Kuşkusuz ki, pek çok siyasi parti ve sivil
toplum kesiminin gündeminde ‘reform’ var. Aslında bu reform, 2010 seçimleri
sonrasında ‘iktidara gelen’ ordu destekli USDP’nin de gündemindeydi. Ancak
USDP’nin reform çabası daha çok uluslararası çevrelerle girilen ilişkilerin,
karşılıklı çıkarların ve zorlamaların bir ürünü olarak tarihe geçti. Kaldı ki,
bu reform sürecinin ne denli başarılı olduğu da tartışmaya açık.
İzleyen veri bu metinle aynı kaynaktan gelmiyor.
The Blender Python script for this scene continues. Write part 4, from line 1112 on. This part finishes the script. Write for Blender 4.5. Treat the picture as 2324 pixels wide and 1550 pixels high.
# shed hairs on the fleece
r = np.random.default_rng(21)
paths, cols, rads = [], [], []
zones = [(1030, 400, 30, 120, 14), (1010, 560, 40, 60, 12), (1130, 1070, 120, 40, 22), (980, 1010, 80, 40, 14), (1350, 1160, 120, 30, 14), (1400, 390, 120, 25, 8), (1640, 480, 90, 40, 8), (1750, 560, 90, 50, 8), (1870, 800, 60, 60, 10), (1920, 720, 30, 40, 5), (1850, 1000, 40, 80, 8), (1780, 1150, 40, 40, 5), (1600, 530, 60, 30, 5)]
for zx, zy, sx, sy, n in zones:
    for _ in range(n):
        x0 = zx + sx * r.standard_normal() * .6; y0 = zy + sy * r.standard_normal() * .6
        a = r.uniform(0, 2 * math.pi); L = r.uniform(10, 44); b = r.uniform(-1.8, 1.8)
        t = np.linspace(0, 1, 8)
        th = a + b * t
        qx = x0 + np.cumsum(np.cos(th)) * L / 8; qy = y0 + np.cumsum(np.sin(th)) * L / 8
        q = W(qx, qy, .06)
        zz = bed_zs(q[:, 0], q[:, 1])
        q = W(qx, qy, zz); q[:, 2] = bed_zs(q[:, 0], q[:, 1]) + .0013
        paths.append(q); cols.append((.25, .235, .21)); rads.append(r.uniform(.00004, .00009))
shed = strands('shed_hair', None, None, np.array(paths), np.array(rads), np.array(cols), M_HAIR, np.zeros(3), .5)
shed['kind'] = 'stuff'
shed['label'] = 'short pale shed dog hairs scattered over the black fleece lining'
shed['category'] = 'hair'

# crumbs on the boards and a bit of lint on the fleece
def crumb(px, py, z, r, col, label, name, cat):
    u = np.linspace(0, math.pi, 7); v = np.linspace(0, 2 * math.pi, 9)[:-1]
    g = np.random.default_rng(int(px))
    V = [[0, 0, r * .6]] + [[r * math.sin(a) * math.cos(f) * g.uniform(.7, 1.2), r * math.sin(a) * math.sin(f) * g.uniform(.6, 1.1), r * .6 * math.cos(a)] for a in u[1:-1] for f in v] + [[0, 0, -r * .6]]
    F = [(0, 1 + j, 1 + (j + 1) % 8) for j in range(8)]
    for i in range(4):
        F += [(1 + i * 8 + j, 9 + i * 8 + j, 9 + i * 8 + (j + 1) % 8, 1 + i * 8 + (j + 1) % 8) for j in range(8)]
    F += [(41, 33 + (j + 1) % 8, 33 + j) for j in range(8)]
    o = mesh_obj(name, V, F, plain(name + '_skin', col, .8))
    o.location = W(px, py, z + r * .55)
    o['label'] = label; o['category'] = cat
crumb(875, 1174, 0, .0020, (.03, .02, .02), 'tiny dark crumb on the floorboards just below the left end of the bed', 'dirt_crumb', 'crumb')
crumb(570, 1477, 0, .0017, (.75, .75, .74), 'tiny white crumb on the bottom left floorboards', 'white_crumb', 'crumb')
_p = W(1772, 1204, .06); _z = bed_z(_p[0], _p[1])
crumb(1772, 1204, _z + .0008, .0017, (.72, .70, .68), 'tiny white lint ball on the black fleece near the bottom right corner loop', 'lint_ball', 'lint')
Aradan geçen
beş yıllık süre zarfında ortaya konulan çabaların ‘reform’ olarak
adlandırılmasında, özellikle Batılı çevrelerin Myanmar’dan beklentileri
ölçüsünde yapılanmaları ‘reform’ kategorisinde değerlendirme eğiliminde
olmalarının da payını unutmamak gerekir.
Şimdi, önümüzdeki beş yıllık süre içerisinde yeni
meclisin elli beş milyonluk Myanmar toplumunu ortak hedefler ve gayeler
etrafında buluşturacak bir siyasi modeli belirleme ve bunu pratiğe koyması
bekleniyor. Bunun en başında da, daha 1948 yılındaki bağımsızlık öncesi ve
hemen sonrasında gündeme gelen ‘eyalet’ sistemi giderek güçlü bir şekilde
gündemde yer işgal ediyor. Bunun göstergelerinden biri, bu yönetim biçiminin, USDP
hükümetinin gider ayak geçen Kasım ayında ülkenin dört bir yanındaki
bağımsızlık ve otonom haklar için mücadele eden çeşitli etnik yapıları ‘barış
masasına’ davet etmesinin ardından yüksek sesle toplantılarda dillendirilmeye
başlanmasıdır. Kaldı ki, bu barış sürecine davet edilmeyen güçlü etnik yapılar
bu yöndeki taleplerini hem ulusal hem de uluslararası çevrelerle yaptıkları
görüşmelerde dile getirdiklerine tanık olunuyor.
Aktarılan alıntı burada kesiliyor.